Measuring 300 metres (984 feet) across and around 125 metres (410 feet) deep, it formed at the end of the last Ice Age when rising seawater flooded a series of massive caverns. The Great Blue hole lies around 60 miles off the coast of Belize City and forms part of the Belize Barrier Reef, a UNESCO World Heritage Site.
The caves that were flooded are believed to have been formed some 153,000 years ago and completely submerged about 15,000 years ago. Giant stalactites, structures of rock formations that hang from the roof of a cave like an icicle, show they once existed above water.
Today, the Great Blue Hole has become a tourist attraction. Plus, several shark species including Caribbean reef sharks, nurse sharks, hammerheads, bull sharks, and black tip sharks call it home.
The Great Blue Hole off the coast of Belizeen.m.wikipedia.org
But now the massive marine sinkhole has unearthed a trend that is concerning experts.
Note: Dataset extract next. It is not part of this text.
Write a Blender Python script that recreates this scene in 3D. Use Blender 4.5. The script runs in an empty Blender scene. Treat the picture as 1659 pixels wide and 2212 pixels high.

Scientists from Goethe University in Frankfurt, Germany, extracted a 98ft (30m) sediment core from the bottom in 2022 after transporting a drilling platform to the massive hole.
They examined the core, consisting of hundreds of layers of coarse particles that were carried over from the nearby atoll reef by storm surges and waves. The core has given experts an unprecedented archive of storms over the last 5,700 years. The research team also consisted of scientists from Cologne, Göttingen, Hamburg, and Bern.
Layers of sediment examined showed that over the past six millennia, there have been between four and 16 tropical storms pass over the hole on average per 100 years.
However, the frequency and intensity of the storms increased steadily, and grew significantly over the past two decades.
Researchers have linked the recent, concerning uptick to climate change, while the steady rise was linked to natural climatic shifts. They concluded that there had been 574 storm events over the past 5,700 years.
Based on predictions as a result of the increasing rate, there could be up to 45 tropical storms and hurricanes in the Caribbean by the end of the 21st century, a massive number compared to the overall average of 16 every 100 years for the past six millennia.
“Predictions of tropical cyclone frequencies are hampered by insufficient knowledge of their natural variability in the past,” the research team explained.
“A 30m-long sediment core from the Great Blue Hole, a marine sinkhole offshore Belize, provides the longest available, continuous, and annually resolved tropical cyclone frequency record.
“A 21st-century extrapolation suggests an unprecedented increase in tropical cyclone frequency, attributable to the Industrial Age warming.”
The findings were published in the journal Science Advances.